_Work instructions_: Data follows below. Repeat exactly the lines between the line holding "Continue the Blender" and the line holding "PI = math.pi", inclusive, and nothing more; drop pictures.

(Rows from a 3D scene dataset)
[Start]

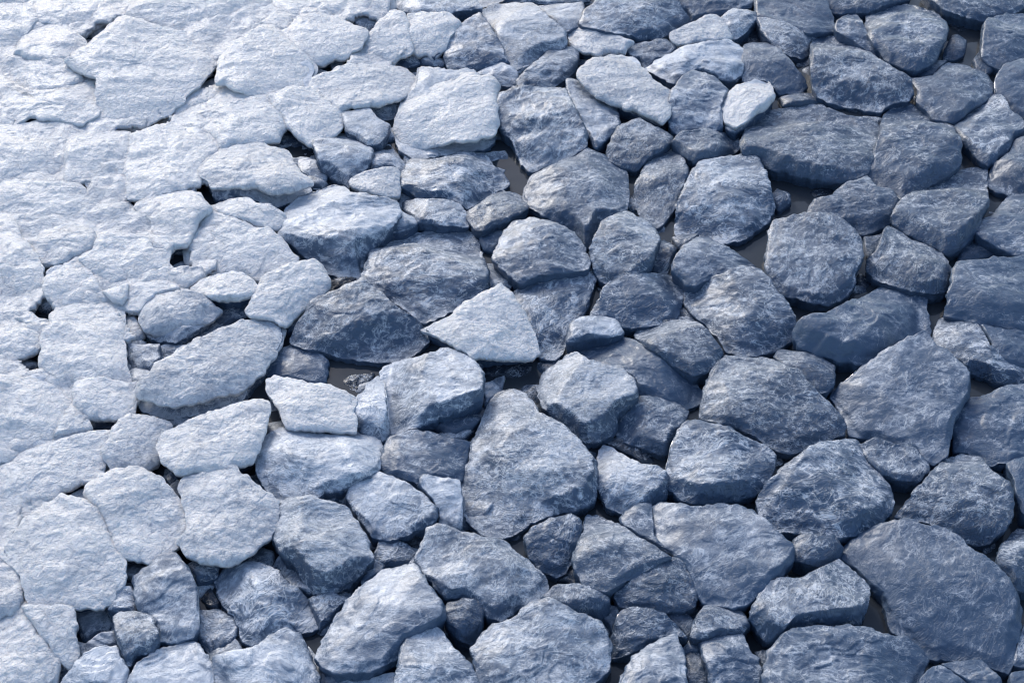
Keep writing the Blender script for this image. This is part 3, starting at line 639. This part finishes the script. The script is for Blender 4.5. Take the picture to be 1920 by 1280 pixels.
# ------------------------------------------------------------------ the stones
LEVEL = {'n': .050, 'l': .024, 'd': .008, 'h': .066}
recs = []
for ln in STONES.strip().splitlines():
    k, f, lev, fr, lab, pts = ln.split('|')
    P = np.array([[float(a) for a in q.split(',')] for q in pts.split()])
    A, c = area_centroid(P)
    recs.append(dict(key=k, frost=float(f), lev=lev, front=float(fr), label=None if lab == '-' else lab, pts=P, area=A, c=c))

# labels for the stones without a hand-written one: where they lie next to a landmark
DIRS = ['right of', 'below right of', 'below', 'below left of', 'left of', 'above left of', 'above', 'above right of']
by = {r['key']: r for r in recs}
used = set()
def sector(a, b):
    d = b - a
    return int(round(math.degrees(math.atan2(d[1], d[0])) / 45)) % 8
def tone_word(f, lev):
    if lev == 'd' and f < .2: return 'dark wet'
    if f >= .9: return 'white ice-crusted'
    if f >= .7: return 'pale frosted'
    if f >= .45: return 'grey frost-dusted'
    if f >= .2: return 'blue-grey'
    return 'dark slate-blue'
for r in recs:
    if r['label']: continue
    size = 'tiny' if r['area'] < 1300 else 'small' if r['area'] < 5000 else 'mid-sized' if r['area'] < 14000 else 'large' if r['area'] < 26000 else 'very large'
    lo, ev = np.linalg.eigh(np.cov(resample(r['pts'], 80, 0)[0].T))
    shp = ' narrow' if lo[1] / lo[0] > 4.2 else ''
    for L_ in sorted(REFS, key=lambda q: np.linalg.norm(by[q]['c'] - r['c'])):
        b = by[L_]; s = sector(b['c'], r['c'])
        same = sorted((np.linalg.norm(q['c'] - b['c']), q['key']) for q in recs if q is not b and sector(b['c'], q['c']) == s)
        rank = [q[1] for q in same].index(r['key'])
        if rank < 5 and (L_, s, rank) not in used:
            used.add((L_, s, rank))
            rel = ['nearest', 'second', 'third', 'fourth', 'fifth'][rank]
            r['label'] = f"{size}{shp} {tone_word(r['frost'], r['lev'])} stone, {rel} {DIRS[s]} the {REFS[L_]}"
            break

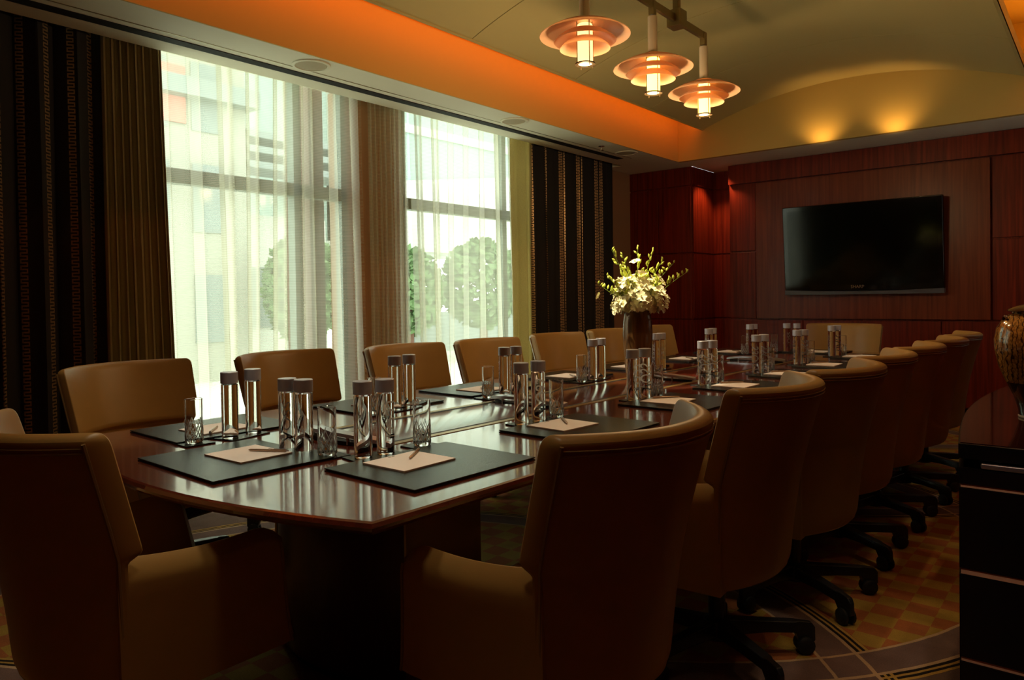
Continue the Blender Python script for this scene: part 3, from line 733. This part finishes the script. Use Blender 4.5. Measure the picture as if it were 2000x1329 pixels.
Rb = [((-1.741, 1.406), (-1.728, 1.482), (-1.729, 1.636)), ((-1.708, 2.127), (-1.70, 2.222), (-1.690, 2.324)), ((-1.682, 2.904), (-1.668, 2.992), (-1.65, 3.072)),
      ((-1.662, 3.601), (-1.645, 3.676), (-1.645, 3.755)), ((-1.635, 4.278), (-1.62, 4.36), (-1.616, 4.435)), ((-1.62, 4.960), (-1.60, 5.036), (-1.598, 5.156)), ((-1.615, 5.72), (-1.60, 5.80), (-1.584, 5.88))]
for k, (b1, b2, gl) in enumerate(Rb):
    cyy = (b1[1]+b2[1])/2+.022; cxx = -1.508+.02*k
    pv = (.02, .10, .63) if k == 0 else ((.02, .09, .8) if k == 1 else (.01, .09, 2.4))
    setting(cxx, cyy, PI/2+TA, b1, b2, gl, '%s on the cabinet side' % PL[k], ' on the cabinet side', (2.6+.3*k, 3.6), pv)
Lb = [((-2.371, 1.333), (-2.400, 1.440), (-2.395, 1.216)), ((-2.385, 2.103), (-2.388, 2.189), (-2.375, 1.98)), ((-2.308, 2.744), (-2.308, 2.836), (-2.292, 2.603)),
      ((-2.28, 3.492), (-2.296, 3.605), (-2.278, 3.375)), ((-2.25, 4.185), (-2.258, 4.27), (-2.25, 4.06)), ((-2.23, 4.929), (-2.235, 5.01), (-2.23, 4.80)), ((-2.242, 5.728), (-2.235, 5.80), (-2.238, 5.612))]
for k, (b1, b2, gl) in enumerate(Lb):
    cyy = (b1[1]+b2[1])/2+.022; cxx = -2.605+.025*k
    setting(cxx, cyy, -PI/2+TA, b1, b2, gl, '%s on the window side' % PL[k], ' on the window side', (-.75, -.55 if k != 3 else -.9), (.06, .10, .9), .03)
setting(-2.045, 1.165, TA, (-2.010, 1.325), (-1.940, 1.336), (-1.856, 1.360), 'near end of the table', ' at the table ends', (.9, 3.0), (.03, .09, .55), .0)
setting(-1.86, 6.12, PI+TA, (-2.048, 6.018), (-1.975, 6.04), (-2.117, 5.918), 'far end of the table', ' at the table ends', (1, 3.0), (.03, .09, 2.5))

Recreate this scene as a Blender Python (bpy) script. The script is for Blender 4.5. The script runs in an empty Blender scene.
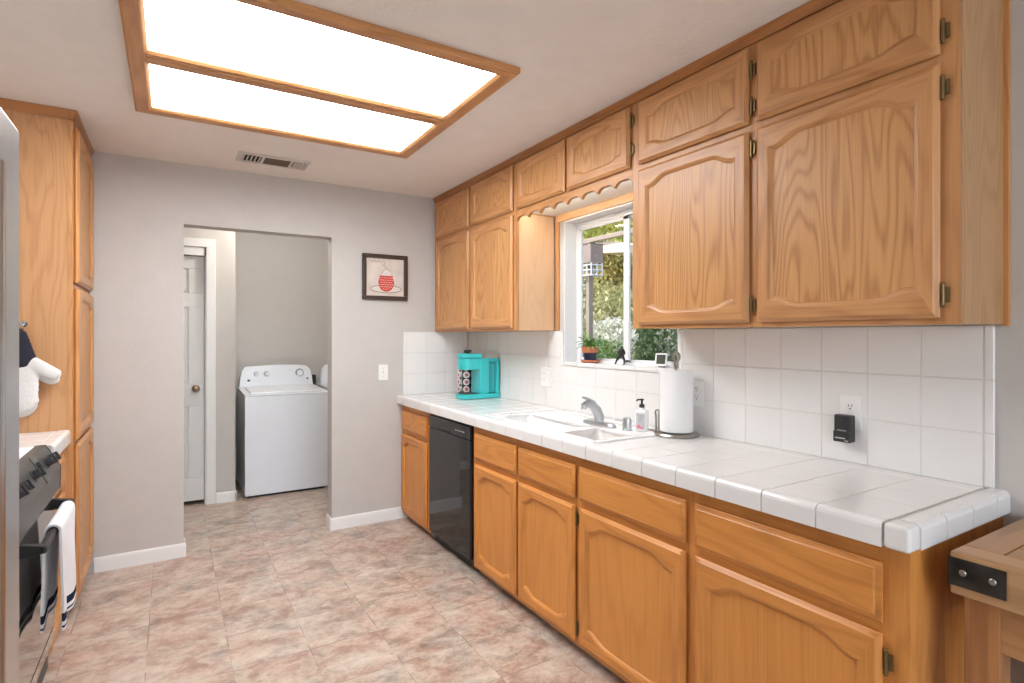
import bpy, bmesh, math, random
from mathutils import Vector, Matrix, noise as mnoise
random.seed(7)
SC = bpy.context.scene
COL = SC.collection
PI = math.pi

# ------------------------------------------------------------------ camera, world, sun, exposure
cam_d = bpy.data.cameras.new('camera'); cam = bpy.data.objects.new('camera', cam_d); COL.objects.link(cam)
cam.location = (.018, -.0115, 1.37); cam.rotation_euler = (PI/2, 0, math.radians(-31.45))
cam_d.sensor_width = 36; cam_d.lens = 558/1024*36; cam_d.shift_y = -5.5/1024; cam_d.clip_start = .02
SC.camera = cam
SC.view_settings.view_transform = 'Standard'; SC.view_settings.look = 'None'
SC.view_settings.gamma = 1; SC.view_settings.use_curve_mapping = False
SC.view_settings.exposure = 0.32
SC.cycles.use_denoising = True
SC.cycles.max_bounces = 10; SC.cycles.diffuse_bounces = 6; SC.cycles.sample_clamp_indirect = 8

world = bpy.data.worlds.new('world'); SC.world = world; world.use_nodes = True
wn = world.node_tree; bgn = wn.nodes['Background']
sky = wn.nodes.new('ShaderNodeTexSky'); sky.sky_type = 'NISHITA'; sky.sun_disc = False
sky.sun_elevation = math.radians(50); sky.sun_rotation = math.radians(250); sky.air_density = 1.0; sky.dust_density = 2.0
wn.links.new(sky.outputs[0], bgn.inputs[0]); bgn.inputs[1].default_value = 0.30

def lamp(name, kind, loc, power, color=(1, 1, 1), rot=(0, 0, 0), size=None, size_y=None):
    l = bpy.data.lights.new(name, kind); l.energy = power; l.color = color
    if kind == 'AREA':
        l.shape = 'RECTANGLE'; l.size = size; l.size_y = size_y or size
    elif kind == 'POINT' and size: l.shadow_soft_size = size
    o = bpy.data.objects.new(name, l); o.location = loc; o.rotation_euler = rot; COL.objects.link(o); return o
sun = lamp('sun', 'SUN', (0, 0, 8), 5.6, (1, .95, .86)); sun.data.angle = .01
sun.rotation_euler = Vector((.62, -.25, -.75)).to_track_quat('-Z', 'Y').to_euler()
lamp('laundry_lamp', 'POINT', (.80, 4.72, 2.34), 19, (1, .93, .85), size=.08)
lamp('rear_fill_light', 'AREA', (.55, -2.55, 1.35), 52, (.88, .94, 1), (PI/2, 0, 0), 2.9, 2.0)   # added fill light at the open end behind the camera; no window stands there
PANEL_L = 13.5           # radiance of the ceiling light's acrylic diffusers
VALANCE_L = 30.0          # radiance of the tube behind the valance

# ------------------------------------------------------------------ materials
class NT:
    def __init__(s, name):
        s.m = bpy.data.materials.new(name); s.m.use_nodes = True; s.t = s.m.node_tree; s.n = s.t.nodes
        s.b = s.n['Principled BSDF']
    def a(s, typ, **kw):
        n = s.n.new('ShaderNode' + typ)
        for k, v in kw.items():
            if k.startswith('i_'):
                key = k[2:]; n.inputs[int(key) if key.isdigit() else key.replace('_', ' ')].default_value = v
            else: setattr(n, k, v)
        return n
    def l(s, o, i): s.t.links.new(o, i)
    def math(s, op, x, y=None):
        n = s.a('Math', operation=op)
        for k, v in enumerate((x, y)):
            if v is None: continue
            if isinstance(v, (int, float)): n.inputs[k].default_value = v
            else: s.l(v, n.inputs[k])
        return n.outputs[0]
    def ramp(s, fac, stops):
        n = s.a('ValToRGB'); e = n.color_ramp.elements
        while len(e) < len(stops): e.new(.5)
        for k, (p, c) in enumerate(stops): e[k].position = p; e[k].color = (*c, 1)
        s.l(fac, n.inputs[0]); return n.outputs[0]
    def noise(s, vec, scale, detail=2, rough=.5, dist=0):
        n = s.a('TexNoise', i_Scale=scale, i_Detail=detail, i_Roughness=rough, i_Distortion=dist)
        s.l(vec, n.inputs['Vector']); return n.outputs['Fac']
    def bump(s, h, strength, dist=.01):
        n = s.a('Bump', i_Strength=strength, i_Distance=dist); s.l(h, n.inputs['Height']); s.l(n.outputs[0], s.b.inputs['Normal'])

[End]

_Finished exercise_:
Continue the Blender Python script for this scene: part 3, from line 733. This part finishes the script. Use Blender 4.5. Measure the picture as if it were 2000x1329 pixels.
Rb = [((-1.741, 1.406), (-1.728, 1.482), (-1.729, 1.636)), ((-1.708, 2.127), (-1.70, 2.222), (-1.690, 2.324)), ((-1.682, 2.904), (-1.668, 2.992), (-1.65, 3.072)),
      ((-1.662, 3.601), (-1.645, 3.676), (-1.645, 3.755)), ((-1.635, 4.278), (-1.62, 4.36), (-1.616, 4.435)), ((-1.62, 4.960), (-1.60, 5.036), (-1.598, 5.156)), ((-1.615, 5.72), (-1.60, 5.80), (-1.584, 5.88))]
for k, (b1, b2, gl) in enumerate(Rb):
    cyy = (b1[1]+b2[1])/2+.022; cxx = -1.508+.02*k
    pv = (.02, .10, .63) if k == 0 else ((.02, .09, .8) if k == 1 else (.01, .09, 2.4))
    setting(cxx, cyy, PI/2+TA, b1, b2, gl, '%s on the cabinet side' % PL[k], ' on the cabinet side', (2.6+.3*k, 3.6), pv)
Lb = [((-2.371, 1.333), (-2.400, 1.440), (-2.395, 1.216)), ((-2.385, 2.103), (-2.388, 2.189), (-2.375, 1.98)), ((-2.308, 2.744), (-2.308, 2.836), (-2.292, 2.603)),
      ((-2.28, 3.492), (-2.296, 3.605), (-2.278, 3.375)), ((-2.25, 4.185), (-2.258, 4.27), (-2.25, 4.06)), ((-2.23, 4.929), (-2.235, 5.01), (-2.23, 4.80)), ((-2.242, 5.728), (-2.235, 5.80), (-2.238, 5.612))]
for k, (b1, b2, gl) in enumerate(Lb):
    cyy = (b1[1]+b2[1])/2+.022; cxx = -2.605+.025*k
    setting(cxx, cyy, -PI/2+TA, b1, b2, gl, '%s on the window side' % PL[k], ' on the window side', (-.75, -.55 if k != 3 else -.9), (.06, .10, .9), .03)
setting(-2.045, 1.165, TA, (-2.010, 1.325), (-1.940, 1.336), (-1.856, 1.360), 'near end of the table', ' at the table ends', (.9, 3.0), (.03, .09, .55), .0)
setting(-1.86, 6.12, PI+TA, (-2.048, 6.018), (-1.975, 6.04), (-2.117, 5.918), 'far end of the table', ' at the table ends', (1, 3.0), (.03, .09, 2.5))

Recreate this scene as a Blender Python (bpy) script. The script is for Blender 4.5. The script runs in an empty Blender scene.
import bpy, bmesh, math, random
from mathutils import Vector, Matrix, noise as mnoise
random.seed(7)
SC = bpy.context.scene
COL = SC.collection
PI = math.pi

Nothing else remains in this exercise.